I think this has been the longest February of my life. I am not sure why. Maybe it is because it started on a Sunday so it has been 4 full weeks of February. Usually it takes me 5 or 6 days to realize we are in a new month and that makes February feel like 3 weeks. Or maybe it just how pregnant I am getting to be.
Either way, I am glad to have February under my belt at last. March promises to be a busy month with 2 girls weekends, a baby shower, Jonathan and my 10th Anniversary, visits from family, kids out of school, projects planned for our family to do, and LOTS of church activities and work. I am hoping all of this will make March fly by quickly and be enjoyable in the flying.
April, well, that will likely be another story. I am not sure any amount of planning can make the last month of pregnancy feel fast, but we will see.
One of my projects planned for March is to go through all our children's clothing. Since they will be on track break and able to help, I want to plow through this "spring cleaning" chore. Their dressers seems so full and yet each week it seems they have nothing to wear by Friday. Hmmmm. I am going to have to go discover why this is.
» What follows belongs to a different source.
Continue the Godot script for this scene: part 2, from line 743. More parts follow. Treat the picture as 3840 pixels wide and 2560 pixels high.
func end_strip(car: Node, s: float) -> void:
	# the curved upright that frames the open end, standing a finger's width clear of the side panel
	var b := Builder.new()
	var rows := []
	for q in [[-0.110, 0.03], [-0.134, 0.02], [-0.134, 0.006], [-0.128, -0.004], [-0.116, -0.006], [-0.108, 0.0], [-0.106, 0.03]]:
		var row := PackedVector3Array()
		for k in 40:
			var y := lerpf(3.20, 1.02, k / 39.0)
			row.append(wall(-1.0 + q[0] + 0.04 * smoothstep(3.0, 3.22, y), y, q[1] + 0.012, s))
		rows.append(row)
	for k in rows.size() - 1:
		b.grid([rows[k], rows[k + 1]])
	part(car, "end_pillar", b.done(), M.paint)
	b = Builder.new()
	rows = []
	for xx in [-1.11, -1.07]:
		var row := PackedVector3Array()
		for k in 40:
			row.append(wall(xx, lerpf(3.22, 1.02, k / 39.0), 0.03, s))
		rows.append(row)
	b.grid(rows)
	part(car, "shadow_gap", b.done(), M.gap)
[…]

Another somewhat scary part of this is going through all the baby stuff including the clothes 3T and under. I still haven't done that. All of the baby gear is in storage in my parents garage. It has been there since Camille's accident when my sister in laws packed it all up for me. I will have to go through everything and decide what to keep and what to give away or throw away.
Usually I am a keeper. I don't want to have to buy more baby clothes and we have the storage room. But with this baby being a boy, well, even if the next one is a girl I just don't think I will be wanting to use most of our baby girl clothes. That is especially true of the clothes we still have from Sabrina's baby days.
But, I will pull out all the clothes I bought specifically for Camille. There aren't too many. Those will go in a special hope chest. And I do have a few special dresses for each girl from their baby days to save for them. It will no doubt be an emotional chore. I see my girls growing up so quickly. Camille's death made our little family so much older in so many ways.
I am glad to be having a boy now and hope to have a brother for this little guy. But, a part of my heart really wants to have one more little girl. I guess we will have to see. Those are things to pray about in future prayers. At least I know I have one little girl waiting for me to raise her and when I am able to do that, it will be without the distraction of so many earthly worries.
So bring on March! I may be waddling through it, but I am ready for it none the less.